United States

Watch this hour-long video with Jerad Speigel talking about EA in US Government today:

 

Background

The former US Federal CIO, Steven VanRoekel, in 2012 launched a plan for doing more with less and devising solutions with a “shared first” and a “future first” perspective to “yield a higher return on our IT investments, increase productivity, and improve the way the government interacts with the American people”. In his first public keynote, he announced that the “Shared First” initiative is aimed at rooting out waste and duplication across the Federal IT portfolio, and that the “Future First” initiative “will help us continuously architect for the future”.

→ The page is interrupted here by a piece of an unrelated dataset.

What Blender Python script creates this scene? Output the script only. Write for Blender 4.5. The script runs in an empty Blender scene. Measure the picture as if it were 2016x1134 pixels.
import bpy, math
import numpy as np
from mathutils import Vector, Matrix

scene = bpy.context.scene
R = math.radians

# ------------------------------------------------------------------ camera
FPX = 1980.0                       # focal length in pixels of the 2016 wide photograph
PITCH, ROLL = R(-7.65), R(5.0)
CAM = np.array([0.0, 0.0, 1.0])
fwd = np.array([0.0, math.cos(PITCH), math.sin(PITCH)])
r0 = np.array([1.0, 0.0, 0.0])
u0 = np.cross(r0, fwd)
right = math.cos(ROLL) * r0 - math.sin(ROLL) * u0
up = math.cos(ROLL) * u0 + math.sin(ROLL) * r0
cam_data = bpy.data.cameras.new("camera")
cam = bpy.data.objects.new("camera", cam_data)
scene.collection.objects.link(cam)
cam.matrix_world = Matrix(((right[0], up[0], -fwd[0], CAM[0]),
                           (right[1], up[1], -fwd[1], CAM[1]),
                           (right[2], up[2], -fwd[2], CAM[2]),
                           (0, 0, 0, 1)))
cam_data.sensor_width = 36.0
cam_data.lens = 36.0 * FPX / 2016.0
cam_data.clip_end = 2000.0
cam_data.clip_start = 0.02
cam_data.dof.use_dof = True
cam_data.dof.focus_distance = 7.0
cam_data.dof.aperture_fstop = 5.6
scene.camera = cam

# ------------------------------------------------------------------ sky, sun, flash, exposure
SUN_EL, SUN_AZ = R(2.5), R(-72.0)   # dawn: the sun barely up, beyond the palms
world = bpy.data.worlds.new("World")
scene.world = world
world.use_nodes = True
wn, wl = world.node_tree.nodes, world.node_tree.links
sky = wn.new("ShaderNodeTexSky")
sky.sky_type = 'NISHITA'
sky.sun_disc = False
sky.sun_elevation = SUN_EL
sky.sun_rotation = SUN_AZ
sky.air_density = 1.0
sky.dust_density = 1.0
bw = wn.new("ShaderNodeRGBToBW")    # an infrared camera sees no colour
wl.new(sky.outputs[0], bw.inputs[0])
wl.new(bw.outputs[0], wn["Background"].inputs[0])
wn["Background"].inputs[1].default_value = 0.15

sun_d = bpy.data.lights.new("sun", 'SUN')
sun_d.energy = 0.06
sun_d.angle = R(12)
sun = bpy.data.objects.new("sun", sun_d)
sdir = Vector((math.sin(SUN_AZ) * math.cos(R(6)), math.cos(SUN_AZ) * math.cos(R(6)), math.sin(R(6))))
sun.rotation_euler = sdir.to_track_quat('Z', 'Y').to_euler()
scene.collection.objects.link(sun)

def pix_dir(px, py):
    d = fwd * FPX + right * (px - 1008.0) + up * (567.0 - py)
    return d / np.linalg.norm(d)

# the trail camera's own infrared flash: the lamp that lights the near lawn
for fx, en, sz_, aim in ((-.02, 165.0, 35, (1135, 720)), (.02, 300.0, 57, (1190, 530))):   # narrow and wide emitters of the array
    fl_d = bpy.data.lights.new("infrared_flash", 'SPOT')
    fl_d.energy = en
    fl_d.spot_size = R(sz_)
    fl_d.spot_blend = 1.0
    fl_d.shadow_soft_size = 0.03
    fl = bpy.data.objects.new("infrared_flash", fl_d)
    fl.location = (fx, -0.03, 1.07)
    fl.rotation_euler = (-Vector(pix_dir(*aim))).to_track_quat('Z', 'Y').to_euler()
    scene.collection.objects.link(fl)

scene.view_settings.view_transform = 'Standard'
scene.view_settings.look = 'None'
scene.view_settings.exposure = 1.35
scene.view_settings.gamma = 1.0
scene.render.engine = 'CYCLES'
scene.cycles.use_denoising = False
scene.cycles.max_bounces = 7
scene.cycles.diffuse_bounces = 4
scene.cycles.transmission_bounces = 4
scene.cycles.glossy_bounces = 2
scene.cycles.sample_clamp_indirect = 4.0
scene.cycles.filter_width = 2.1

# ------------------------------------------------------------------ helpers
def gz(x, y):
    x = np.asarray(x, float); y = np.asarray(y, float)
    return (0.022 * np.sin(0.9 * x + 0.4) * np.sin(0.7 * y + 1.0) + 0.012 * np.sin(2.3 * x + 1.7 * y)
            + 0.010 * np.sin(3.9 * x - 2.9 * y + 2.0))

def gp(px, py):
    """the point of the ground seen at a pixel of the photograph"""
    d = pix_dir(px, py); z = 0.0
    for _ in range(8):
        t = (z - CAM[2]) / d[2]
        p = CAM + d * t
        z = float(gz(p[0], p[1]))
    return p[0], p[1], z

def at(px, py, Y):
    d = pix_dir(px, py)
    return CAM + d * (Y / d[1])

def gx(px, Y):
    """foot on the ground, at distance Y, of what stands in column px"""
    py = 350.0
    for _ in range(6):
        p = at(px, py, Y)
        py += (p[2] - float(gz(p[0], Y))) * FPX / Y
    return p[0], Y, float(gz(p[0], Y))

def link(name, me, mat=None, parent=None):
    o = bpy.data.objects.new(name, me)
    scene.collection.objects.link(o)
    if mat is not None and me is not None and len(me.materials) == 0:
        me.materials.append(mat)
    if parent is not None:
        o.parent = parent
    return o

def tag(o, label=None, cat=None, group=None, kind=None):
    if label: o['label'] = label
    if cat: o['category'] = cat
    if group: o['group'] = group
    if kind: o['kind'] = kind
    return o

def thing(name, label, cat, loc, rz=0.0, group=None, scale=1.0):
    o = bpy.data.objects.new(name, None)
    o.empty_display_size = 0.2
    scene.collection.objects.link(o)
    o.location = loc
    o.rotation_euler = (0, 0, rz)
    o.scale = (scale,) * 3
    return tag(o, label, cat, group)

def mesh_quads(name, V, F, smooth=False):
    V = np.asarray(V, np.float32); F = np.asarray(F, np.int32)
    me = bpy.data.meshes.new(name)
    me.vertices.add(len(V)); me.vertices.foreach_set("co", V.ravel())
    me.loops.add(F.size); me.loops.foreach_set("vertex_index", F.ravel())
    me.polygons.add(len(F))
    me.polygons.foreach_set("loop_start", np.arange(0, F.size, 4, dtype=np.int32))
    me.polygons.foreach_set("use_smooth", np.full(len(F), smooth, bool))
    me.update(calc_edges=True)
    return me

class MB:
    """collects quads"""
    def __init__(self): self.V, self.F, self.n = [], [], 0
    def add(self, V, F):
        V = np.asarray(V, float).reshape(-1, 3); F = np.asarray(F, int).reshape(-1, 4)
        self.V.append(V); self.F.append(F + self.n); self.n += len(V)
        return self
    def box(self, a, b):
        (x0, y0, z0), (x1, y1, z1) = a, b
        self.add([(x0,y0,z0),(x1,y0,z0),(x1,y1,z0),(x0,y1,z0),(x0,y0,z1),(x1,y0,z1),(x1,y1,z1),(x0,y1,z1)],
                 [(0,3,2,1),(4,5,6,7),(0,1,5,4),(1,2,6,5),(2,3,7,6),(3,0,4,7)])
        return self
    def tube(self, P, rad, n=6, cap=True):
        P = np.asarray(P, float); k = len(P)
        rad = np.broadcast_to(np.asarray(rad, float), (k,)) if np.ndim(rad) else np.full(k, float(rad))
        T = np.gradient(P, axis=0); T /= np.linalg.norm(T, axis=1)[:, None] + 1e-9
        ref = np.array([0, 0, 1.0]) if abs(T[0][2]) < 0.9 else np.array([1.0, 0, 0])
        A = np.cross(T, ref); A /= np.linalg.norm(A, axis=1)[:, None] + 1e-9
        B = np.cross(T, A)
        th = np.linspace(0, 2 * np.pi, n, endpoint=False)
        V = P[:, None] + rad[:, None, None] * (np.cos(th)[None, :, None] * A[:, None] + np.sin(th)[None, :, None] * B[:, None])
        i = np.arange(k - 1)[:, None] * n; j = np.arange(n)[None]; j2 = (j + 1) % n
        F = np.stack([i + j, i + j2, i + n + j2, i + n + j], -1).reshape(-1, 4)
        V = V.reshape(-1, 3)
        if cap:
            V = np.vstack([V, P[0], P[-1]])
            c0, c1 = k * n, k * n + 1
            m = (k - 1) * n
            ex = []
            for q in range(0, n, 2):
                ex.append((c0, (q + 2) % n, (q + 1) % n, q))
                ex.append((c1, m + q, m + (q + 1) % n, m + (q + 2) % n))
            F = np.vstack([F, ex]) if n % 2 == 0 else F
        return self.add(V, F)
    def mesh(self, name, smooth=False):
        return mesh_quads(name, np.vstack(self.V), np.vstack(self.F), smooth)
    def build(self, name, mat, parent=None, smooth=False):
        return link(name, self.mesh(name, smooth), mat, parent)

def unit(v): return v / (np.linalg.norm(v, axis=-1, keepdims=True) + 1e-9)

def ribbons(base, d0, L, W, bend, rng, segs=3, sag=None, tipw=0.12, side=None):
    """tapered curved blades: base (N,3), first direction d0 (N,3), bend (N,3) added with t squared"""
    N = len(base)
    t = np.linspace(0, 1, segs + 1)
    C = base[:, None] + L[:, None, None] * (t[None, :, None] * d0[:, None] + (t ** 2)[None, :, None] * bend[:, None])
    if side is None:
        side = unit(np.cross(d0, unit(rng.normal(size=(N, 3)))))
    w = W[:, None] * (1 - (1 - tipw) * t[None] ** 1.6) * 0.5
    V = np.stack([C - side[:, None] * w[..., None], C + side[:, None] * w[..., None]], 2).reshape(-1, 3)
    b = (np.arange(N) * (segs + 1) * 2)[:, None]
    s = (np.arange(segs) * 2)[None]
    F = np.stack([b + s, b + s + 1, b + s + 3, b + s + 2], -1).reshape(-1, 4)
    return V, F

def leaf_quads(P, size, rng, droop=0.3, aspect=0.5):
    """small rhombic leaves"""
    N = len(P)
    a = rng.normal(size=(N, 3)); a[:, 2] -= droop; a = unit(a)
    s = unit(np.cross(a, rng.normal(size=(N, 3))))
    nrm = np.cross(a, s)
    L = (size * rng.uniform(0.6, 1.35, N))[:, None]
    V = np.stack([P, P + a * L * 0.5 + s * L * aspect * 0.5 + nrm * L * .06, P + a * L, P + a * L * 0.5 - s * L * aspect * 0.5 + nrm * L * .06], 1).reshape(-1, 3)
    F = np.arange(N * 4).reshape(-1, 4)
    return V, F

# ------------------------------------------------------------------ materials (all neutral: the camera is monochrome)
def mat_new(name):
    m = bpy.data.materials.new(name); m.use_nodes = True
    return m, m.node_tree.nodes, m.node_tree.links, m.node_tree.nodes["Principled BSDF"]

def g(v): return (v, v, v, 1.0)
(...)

On May 2, 2012 VanRoekel issued a memo to the federal CIOs titled Increasing Shared Approaches to Information Technology Services. In this memo, two major initiatives are announced:
  • The Common Approach to Federal Enterprise Architecture, which provides guidance for a common approach to the practice of Enterprise Architecture (EA) throughout the Executive Branch of the U.S. Federal Government.
  • The Federal IT Shared Services Strategy and its Shared-First effort is using “a cross-organizational perspective to identify opportunities for the consolidation of redundant mission, support, and commodity IT services at all levels, in all federal sector Lines of Business (LOBs), in all program areas, and with all IT acquisition vehicles”. The strategy states:
Federal Agencies must innovate with less given current fiscal constraints, increasing mission requirements, rising customer expectations, and the ever-evolving landscape of IT. For Federal Agency Chief Information Officers (CIOs) this means that they must:
  • Deliver solutions faster, for less money, and with fewer resources;
  • Develop authoritative future-ready business and technology architectures / standards to guide investment; and
  • Take advantage of evolving technologies and methodologies to accomplish agency mission and support functions more efficiently, while also improving quality and flexibility.

To be successful in resource-constrained operating environments, Federal Agencies must also eliminate wasteful spending that result from implementing duplicative solutions for mission, support, and commodity IT functions.

The Common Approach to FEA is an executive guide to the next egeneration federal enterprise architecture. It was followed up by the Federal Enterprise Architecture Framework v2 (FEAF-II), which became public in 2013.

In February 2015, Tony Scott became the next United States Chief Information Officer, with a mission to drive the Administration’s Smarter IT Delivery Agenda and the core objectives across the Federal IT portfolio – (1) driving value in Federal IT investments, (2) delivering world-class digital services, and (3) protecting Federal IT assets and information.